El subdesarrollo comenzó a ceder su protagonismo poco después ante el tema de la pobreza. Chile era un país donde el 50% de la población estaba bajo los umbrales de la pobreza, y lo más brutal del diagnóstico es que a fines de los 80 era cierto. La pura verdad. Sin embargo, sea por efecto de políticas públicas mejor orientadas o por el simple rebote del chorreo, lo concreto es que en los 90 la pobreza comenzó objetivamente a retroceder a un ritmo que pocos anticiparon. Es cierto que el fenómeno de la pobreza en Chile sigue siendo una realidad muy dura y que ha estado muy postergada en los últimos años. Pero ya no tiene los contornos descomunales del pasado, entre otras cosas, porque el producto ha crecido entre tres y cuatro veces las últimas décadas.

Cuando el país de pobres pasó a ser el país de capas medias, lógicamente la discusión salió del ámbito de la pobreza y se instaló en la desigualdad. El desplazamiento no ocurrió por efecto de una trama conspirativa, como quisiera creer la imaginación paranoica; el tema estaba implícito en distorsiones estructurales de la sociedad chilena y latente en la conciencia del cuerpo social.
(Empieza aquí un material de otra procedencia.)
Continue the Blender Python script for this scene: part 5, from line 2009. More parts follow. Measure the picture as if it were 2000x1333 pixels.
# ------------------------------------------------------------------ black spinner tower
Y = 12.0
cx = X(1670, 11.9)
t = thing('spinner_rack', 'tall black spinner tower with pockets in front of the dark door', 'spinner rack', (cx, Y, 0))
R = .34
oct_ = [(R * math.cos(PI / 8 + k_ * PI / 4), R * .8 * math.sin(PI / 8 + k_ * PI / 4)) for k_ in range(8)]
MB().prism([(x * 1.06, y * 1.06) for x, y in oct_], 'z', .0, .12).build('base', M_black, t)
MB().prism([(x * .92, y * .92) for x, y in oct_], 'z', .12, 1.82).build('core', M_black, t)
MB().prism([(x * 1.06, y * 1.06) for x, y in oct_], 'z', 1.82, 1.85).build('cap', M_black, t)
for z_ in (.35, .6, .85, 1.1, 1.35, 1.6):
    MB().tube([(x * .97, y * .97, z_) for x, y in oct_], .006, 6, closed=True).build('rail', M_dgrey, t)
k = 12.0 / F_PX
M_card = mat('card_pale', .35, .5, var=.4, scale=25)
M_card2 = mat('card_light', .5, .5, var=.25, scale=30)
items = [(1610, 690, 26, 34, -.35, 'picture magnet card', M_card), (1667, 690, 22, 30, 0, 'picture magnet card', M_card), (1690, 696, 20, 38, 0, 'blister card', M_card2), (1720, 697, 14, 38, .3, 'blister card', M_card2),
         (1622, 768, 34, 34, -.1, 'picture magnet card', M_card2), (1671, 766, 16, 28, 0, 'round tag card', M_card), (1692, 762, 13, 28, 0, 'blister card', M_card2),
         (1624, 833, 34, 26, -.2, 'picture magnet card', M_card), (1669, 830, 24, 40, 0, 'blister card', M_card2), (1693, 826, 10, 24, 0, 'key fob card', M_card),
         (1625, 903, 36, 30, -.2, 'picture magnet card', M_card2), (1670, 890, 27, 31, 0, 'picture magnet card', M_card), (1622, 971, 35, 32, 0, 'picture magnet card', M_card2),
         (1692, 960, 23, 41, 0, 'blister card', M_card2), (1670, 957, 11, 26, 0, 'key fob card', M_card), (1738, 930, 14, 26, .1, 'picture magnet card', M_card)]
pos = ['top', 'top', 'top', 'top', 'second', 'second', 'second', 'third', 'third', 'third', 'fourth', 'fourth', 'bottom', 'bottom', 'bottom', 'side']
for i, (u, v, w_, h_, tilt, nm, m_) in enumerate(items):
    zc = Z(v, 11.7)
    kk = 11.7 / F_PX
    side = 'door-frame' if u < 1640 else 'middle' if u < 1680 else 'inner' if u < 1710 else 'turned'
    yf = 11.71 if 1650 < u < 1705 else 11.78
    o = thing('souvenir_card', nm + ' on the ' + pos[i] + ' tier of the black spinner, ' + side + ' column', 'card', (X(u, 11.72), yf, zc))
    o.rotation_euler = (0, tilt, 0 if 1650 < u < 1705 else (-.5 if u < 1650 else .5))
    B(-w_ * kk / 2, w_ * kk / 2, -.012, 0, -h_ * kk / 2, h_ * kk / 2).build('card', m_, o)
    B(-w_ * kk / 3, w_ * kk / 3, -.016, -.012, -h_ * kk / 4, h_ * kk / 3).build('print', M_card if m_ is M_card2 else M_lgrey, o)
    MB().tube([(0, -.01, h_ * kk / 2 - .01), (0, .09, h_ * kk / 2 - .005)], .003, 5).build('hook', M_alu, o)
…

Si algo se sacó en limpio de ese debate es que los impuestos y la educación eran variables decisivas para corregir la mala distribución de ingresos. Otra cosa es que el país haya dado en el clavo al compatibilizar la estructura tributaria con los imperativos del crecimiento o que haya dado pasos efectivos para mejorar realmente la calidad del sistema educacional, que es donde estaba y sigue estando el problema. En principio, hay políticas de los últimos gobiernos que sí lo hicieron, otras fueron en dirección descaminada y hay varios programas en curso, como el de la gratuidad de la educación superior, cuyo resultado es todavía incierto.

Ahora -en el mundo, también en Chile- sale a la luz otra desigualdad, quizás mucho más profunda, casi atávica y bastante más transversal, que está asociada al machismo. Se diría que es el segundo aire del feminismo de los años 60 y 70, que tocó entonces básicamente a los sectores más ilustrados. Ahora el fenómeno es más amplio que eso y la rapidez con que se ha extendido el movimiento, no solo en Chile, sino en el mundo, indica que responde a una demanda que acumula décadas, en realidad siglos, de heridas y humillaciones compartidas, de descontento y frustración. Las mujeres están diciendo basta. Basta de inseguridad y de sentirse permanentemente expuestas a conductas sexualmente depredadoras. Dicen que no más acosos ni abusos. Dicen que basta de asimetrías de poder. La guerra de los sexos no era tal; era una carnicería. Se trata de un movimiento que exige harto más que protocolos efectivos para canalizar denuncias, entre otras razones porque imagina un mundo donde las relaciones entre los géneros tendrán que redefinirse a partir del respeto y la paridad, con los incentivos, pero también con los problemas que plantea la banalización del sexo en la actualidad. Lo que vaya a salir de ahí no lo conocemos. Las mujeres no solo están combatiendo contra las manifestaciones más brutales y silvestres del machismo. También, para llegar hasta el fondo, ellas mismas tendrán que irse liberando de sus propios cepos, heredados e impuestos. Esta variable, entre otras cosas, más de algún ruido debería generar en esa industria de la seducción que, junto con ofrecer a las mujeres estrategias exitosas de supervivencia, también las coloca en lugares de sumisión.

Obviamente, estas no son discusiones académicas. Detrás de ellas hay demandas sociales más o menos sentidas, pero también luchas políticas. A veces los temas salen de agendas proselitistas y el liderazgo es fácilmente identificable. A veces son más culturales y obedecen a dinámicas de la propia base social que son difíciles de predecir. La batalla feminista actual, de liderazgos más difusos, pareciera tener este último formato, lo cual la convierte en objeto del deseo de muchos sectores políticos que quisieran capitalizarla. No es claro que lo consigan. Mientras tanto, el gobierno mira el desarrollo de los acontecimientos con nerviosismo y cautela. Sabe que por aquí cruzará la historia con mayúscula. Y debiera saber, además, que aparte de un desafío político de proporciones, aquí también hay paño para otro acuerdo nacional.